ACT's Education Policy
ACT's flagship education policy is charter schools (now called partnership schools), where private operators can run publicly funded schools with more flexibility. They support school choice, merit pay for teachers, publishing school performance data, and reducing the curriculum to core subjects.
In simple terms
Allow private organisations to run publicly funded schools, let parents choose any school, pay the best teachers more, and focus on core subjects like reading, writing and maths.
Green Party's Education Policy
The Green Party supports free education from early childhood through tertiary, cancelling student debt, reducing class sizes, better pay and conditions for teachers, and a wellbeing-focused curriculum. They also support fully funded bilingual education and te reo Māori in schools.
In simple terms
Make all education free from kindy to university, cancel student debt, pay teachers more, make classes smaller, and teach te reo Māori in all schools.
Labour's Education Policy
Labour expanded free early childhood education, made fees free for the first year of tertiary study, and developed the Learning Support Action Plan. They reformed Tomorrow's Schools, introduced attendance support programmes, and invested in school lunches and mental health support.
In simple terms
Make early childhood and first year of university free, provide school lunches, support students with learning difficulties, and invest in school mental health.

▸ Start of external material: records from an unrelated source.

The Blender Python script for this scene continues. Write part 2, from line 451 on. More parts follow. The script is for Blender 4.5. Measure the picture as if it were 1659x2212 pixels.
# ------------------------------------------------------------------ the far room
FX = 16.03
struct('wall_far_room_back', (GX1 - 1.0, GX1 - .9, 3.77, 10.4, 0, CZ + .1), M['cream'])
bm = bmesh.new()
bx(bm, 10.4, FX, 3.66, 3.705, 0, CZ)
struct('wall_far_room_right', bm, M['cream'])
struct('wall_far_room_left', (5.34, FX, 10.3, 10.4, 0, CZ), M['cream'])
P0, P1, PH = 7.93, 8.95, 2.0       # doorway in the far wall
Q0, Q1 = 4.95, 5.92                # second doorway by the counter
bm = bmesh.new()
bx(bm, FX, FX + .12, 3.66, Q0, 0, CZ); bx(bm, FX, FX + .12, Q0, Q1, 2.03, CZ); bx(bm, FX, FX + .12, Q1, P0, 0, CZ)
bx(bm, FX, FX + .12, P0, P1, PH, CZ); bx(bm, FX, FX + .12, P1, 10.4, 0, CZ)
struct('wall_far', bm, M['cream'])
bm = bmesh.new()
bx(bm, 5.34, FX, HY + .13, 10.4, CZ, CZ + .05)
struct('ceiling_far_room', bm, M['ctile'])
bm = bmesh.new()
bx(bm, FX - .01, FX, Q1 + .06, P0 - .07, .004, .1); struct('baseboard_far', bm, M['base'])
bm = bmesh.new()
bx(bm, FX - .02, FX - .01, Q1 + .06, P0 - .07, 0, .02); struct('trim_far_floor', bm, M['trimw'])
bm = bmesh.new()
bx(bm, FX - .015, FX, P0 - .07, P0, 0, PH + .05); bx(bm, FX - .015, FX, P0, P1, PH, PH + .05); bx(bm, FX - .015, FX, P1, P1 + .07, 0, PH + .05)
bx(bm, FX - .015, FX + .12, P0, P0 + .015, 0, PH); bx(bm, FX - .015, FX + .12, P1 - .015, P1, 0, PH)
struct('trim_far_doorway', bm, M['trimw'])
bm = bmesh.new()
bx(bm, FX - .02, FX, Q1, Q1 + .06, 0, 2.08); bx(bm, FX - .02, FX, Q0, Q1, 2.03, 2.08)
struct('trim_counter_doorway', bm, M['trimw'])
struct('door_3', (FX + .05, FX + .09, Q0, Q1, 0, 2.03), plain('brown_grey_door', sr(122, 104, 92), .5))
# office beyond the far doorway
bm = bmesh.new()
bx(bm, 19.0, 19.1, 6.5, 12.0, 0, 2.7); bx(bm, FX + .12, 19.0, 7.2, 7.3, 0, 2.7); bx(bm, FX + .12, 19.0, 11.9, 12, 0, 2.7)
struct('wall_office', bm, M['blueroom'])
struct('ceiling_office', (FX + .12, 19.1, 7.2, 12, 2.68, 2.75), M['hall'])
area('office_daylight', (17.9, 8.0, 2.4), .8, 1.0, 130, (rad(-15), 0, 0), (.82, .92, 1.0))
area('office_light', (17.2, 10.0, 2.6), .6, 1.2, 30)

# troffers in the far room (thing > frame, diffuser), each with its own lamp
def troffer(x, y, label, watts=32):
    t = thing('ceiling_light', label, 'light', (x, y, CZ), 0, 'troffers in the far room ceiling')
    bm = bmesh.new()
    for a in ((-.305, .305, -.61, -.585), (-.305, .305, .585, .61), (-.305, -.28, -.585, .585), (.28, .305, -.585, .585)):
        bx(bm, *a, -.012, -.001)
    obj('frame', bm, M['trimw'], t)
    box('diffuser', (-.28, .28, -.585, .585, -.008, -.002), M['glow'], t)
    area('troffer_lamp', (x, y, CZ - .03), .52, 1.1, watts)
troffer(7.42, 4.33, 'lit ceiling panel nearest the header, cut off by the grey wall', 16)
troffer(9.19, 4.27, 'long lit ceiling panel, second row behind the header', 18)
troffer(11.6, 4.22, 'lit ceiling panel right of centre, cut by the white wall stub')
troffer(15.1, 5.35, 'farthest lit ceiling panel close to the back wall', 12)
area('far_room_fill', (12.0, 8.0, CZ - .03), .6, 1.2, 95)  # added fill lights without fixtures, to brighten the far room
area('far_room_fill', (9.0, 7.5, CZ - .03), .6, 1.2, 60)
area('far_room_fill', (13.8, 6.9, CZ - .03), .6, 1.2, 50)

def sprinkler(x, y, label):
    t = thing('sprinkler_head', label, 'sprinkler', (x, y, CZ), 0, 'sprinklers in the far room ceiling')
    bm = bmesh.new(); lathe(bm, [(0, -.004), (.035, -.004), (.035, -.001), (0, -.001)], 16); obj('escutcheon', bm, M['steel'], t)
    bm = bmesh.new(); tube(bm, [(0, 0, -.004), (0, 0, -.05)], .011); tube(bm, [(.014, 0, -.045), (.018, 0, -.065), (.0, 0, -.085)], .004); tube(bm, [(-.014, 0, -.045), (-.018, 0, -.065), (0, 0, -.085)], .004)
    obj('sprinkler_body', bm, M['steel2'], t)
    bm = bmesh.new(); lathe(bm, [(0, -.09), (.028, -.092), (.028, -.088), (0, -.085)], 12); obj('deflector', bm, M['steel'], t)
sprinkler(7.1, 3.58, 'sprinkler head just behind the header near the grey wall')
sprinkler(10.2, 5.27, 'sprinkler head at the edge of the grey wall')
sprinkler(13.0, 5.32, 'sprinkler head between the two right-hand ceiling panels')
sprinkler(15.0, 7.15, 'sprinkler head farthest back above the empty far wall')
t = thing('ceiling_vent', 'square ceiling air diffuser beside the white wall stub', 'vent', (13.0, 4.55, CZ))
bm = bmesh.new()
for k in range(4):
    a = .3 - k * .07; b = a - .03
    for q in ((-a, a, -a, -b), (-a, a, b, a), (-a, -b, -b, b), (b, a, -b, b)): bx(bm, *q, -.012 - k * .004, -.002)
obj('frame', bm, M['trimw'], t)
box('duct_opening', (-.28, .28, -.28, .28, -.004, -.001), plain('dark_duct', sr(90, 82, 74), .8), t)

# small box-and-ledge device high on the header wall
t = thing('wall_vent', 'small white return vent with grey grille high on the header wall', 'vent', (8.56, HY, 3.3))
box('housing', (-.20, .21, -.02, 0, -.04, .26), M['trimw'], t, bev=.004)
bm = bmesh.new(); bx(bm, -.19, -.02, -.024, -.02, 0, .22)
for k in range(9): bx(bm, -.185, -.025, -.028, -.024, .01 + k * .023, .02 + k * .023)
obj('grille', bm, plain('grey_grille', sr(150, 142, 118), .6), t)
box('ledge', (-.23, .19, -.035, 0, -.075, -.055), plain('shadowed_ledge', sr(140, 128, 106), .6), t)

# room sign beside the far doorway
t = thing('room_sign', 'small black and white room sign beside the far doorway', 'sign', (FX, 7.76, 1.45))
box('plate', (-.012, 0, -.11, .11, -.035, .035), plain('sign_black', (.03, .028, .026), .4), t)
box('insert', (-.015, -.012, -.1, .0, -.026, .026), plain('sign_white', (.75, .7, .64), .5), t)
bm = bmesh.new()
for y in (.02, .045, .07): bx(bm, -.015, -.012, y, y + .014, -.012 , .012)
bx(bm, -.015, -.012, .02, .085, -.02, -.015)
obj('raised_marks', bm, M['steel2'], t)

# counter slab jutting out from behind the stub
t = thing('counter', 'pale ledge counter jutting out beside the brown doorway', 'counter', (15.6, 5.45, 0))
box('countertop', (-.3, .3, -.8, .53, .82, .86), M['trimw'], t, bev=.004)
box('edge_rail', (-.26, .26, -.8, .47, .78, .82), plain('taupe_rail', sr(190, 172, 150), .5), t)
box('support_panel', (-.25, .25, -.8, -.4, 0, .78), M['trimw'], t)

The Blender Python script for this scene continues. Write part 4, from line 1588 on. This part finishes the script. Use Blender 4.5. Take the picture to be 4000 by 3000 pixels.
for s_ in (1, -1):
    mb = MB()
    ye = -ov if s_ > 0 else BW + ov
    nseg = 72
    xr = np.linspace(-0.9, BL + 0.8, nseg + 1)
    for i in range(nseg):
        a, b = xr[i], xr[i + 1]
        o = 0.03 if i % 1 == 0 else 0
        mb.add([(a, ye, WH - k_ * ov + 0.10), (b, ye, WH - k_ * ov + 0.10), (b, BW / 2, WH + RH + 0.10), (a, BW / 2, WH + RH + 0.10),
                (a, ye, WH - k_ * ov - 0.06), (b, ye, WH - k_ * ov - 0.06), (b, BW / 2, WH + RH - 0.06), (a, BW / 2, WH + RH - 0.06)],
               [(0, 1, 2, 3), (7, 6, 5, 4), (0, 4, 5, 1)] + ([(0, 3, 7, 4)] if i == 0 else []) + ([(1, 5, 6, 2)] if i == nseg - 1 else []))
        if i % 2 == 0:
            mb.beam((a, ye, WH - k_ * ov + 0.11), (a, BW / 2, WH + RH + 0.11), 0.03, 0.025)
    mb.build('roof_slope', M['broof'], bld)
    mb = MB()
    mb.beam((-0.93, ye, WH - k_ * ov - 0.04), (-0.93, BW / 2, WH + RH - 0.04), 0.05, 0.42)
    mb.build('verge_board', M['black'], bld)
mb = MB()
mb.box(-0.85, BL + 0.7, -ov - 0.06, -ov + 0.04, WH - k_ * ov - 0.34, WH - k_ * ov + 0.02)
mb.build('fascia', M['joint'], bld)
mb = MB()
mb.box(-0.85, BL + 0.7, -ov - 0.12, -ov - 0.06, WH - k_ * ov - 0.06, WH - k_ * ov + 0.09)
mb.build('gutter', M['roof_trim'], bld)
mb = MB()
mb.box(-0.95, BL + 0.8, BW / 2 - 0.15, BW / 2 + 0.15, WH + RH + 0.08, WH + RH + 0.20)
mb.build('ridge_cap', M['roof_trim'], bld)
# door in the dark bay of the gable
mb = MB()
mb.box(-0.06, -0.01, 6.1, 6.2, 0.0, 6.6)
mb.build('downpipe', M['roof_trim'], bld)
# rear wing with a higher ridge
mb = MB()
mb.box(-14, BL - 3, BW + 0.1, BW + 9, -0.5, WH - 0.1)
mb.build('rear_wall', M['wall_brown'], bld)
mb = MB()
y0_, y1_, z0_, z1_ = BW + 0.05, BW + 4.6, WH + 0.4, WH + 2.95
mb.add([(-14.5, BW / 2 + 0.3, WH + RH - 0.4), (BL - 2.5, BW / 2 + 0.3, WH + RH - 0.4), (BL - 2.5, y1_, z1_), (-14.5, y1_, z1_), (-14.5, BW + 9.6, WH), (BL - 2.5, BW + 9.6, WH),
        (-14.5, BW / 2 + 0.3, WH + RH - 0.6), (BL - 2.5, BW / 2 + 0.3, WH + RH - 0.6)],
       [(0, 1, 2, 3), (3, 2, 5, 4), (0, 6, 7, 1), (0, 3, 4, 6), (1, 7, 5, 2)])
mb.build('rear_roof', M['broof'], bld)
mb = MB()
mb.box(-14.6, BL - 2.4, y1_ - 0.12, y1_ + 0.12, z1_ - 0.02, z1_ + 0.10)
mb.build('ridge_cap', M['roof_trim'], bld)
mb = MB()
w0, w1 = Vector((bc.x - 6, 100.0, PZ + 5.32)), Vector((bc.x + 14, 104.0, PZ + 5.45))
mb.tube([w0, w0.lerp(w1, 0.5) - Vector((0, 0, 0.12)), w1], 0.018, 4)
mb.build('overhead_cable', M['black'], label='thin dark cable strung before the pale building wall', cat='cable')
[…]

National's Education Policy
National has introduced structured literacy and numeracy programmes in primary schools, with a focus on returning to phonics-based reading instruction. They propose restoring charter schools, setting achievement targets, and reducing compliance burden on teachers to focus on core skills.
In simple terms
Teach reading through proven phonics methods, bring back charter schools, set clear achievement targets for students, and let teachers focus on teaching.
NZ First's Education Policy
NZ First supports a back-to-basics approach in primary education, trade and vocational education investment, limiting cell phone use in schools, and ensuring schools teach New Zealand history and civics. They also support rural school funding and oppose rapid curriculum changes.
In simple terms
Focus on basics like reading and maths, invest in trades training, ban phones in classrooms, and teach New Zealand history in every school.
Te Pāti Māori's Education Policy
Te Pāti Māori calls for fully funded kura kaupapa Māori (Māori language immersion schools) and kōhanga reo (Māori language nests), compulsory te reo Māori in all schools, free tertiary education, cancellation of student debt, and a decolonised curriculum.
In simple terms
Fund Māori language schools properly, teach te reo Māori in every school, make university free, cancel student debt, and reform the curriculum to reflect New Zealand's true history.